Embattled software group Plutora’s fate rests with rescue proposal expected to come from CEO

Embattled software group Plutora’s fate rests with rescue proposal expected to come from CEO

Plutora co-founder and CEO Dalibor Siroky. Photo via Plutora on X.

The fate of Australian software and services company Plutora is expected to rest with a deed of company arrangement (DOCA) likely to be proposed by co-founder and CEO Dalibor Siroky to creditors within the next two weeks.

Plutora, a Sydney-founded company that is now headquartered at Mountain View in Silicon Valley, was placed into voluntary administration last week with debts of $37.3 million.

Described as a provider of value stream management solutions for enterprise IT, Plutora was placed into voluntary administration following an ongoing dispute with the Australian Taxation Office (ATO) over research and development grants received by the company.

A spokesperson for administrators at Salea Advisory notes that the majority of the debts owed to creditors comprises about $31 million in loans to related-party companies, while a secured creditor is owed $5 million.

“The related parties in the US and UK aren’t subject to the administration,” says the spokesperson.

The debt to the ATO stands at $900,000, which makes it the largest unsecured creditor outside of the related-party loans.

Entitlements including superannuation and leave owed to the company’s 11 employees is about $260,000 and a further $150,000 is owed to trade creditors.

A DOCA will require the approval of at least 50 per cent of creditors by number and 50 per cent of the value of the debt owed if it is to be accepted by the administrators.

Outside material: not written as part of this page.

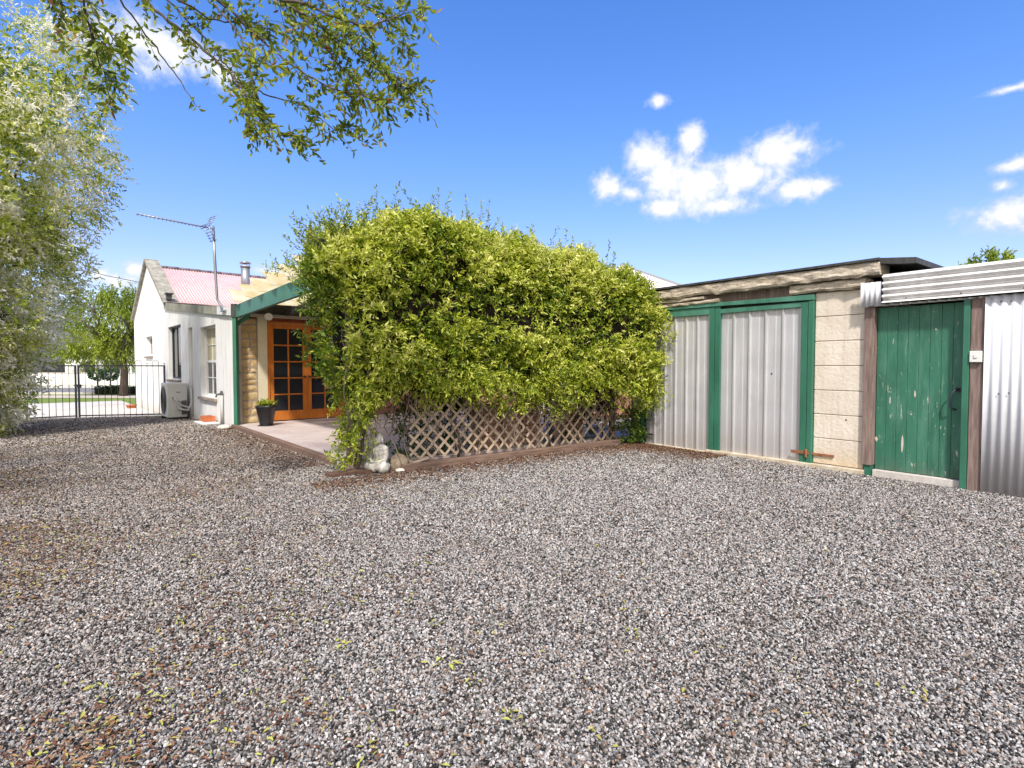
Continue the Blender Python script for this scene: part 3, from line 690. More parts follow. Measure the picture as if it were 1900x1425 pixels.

“The company is still trading and its business as usual for customers and suppliers,” the Salea Advisory spokesperson tells Business News Australia.

“We are currently liaising with the director who is looking to put forward a deed of company arrangement proposal.”

A DOCA remains the most likely outcome of proposals to be put before creditors at their second meeting which is expected to be held in the next two weeks, pending the release of the creditors' report from administrators.

Founded in 2012, by Siroky and Sean Hamawi, Plutora provides “advanced and feature-rich products to manage software releases, test environments, and quality”. The company’s early success was aided by Plutora securing a range of large enterprise customers such as Barclays, eBay, and Dell.

The administration of Plutora is notable in light of a reported $46 million capital investment by Macquarie Capital over three years that secured the investment group a significant share of the company.

Plutora made an announcement in 2016 that it had closed a $13.4 million growth equity investment from Macquarie Capital. The Australian Financial Review this week revealed that a further $27.4 million was made by Macquarie in 2019 to give it a 45 per cent stake in Plutora.

The publication also revealed that Macquarie transferred its shares in Plutora to Siroky, who is a former chief information officer of financial advisory at Macquarie, for $1 in February with the investment heavily written down before then.